En compagnie de son ami Michel Leiris, écrivain et poète, il assiste à une représentation de l’Art de la Fugue de Jean-Sébastien Bach. Sommet du style contrapuntique, superposition organisée de lignes mélodiques distinctes sur un thème principal, l’œuvre inspire à Queneau l’envie de développer une multitude de styles d’écriture. En 1947, « C’est effectivement et très consciemment en me souvenant de Bach que j’ai écrit Exercices de style » dit-il. L’œuvre est notamment reprise par les frères Jacques, sous la direction artistique de Jacques Canetti chez Polydor. Et plus récemment, en 2009, dans une version chantée a capella par la troupe des Grandes Gueules au Théâtre du Ranelagh.
A Saint-Germain-des-Prés, sous l’impulsion de Jean-Paul Sartre, Joseph Kosma met en musique C’est bien connu, qui devient Si tu t’imagines.
Même s’il n’est pas à proprement parler un « parolier » comme pu l’être Prévert, de nombreux poèmes de Raymond Queneau furent mis en chansons, et interprétés par Juliette Greco, Zizi Jeanmaire, Maria Schell, Jacques Fabbri, Suzzy Delair ou encore Mouloudji.

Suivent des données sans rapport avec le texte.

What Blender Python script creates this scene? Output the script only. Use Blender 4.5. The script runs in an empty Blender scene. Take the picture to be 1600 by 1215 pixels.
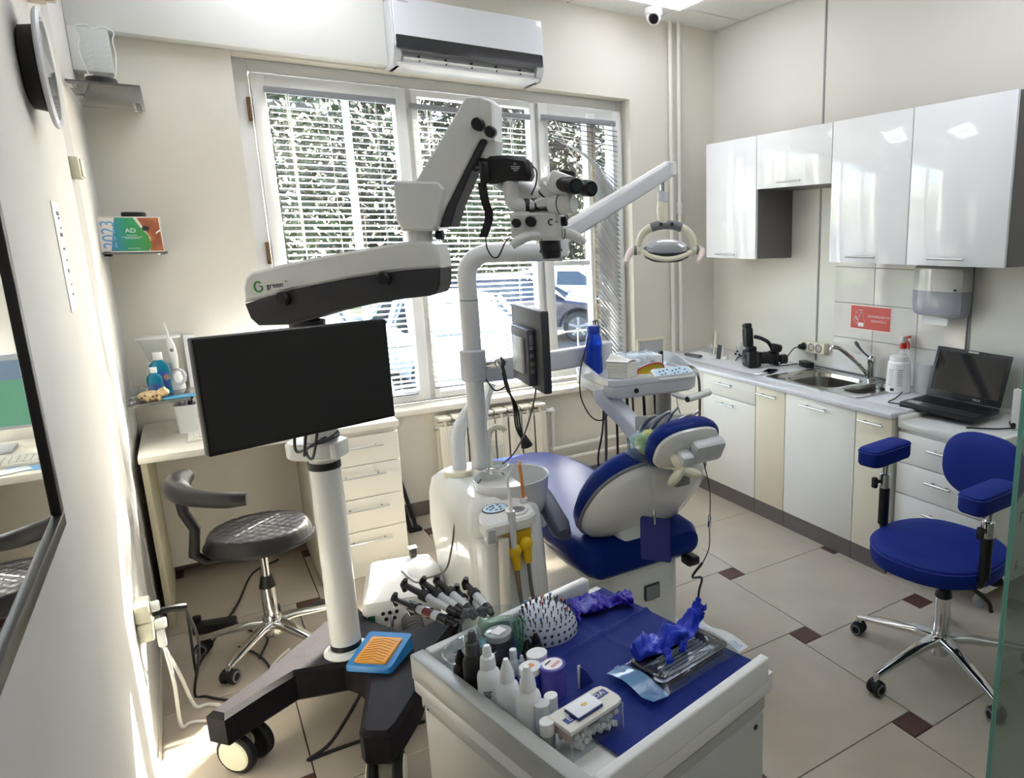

Fondateur de l’Oulipo (Ouvroir de littérature potentielle), Satrape du Collège de Pataphysique (comme Jacques Prévert), c’est aussi sa manière de jouer avec les mots et les sons qui le conduit sur notre chemin des écoliers, car c’est sans surprises que cette apparente simplicité du verbe séduit l’enfant curieux.
Nombreux sont les enfants à avoir dû composer leurs propres « exercices de styles » à la manière de Queneau. Pour certains le souvenir d’une création débridée, pour d’autres un casse-tête, mais ce jeu d’écriture reste pour tous les écoliers un souvenir impérissable, comme le fut leur rencontre littéraire avec Zazie dans le métro.

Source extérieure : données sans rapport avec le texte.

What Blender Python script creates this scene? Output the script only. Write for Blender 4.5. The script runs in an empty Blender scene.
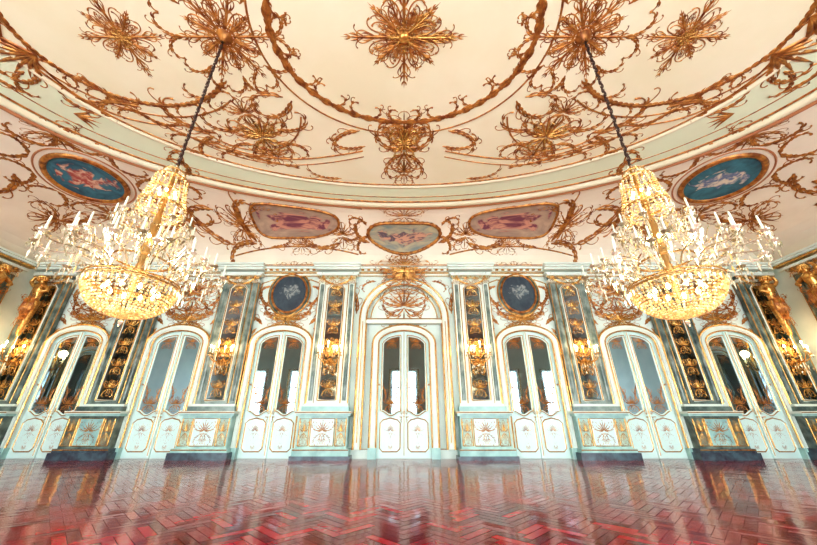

Zazie, qui d’ailleurs a toujours pris un malin plaisir à jouer sur les mots… Peut-être au-delà du prénom, une filiation suggérée avec le poète….
En 1949, il adhère à la Sacem en qualité d’auteur.sous les auspices de sa marraine Anne de Bercy, autrice compositrice (1877-1954) et détentrice de nombreux prix, et de son parrain François Gailhard (1874-1953), compositeur.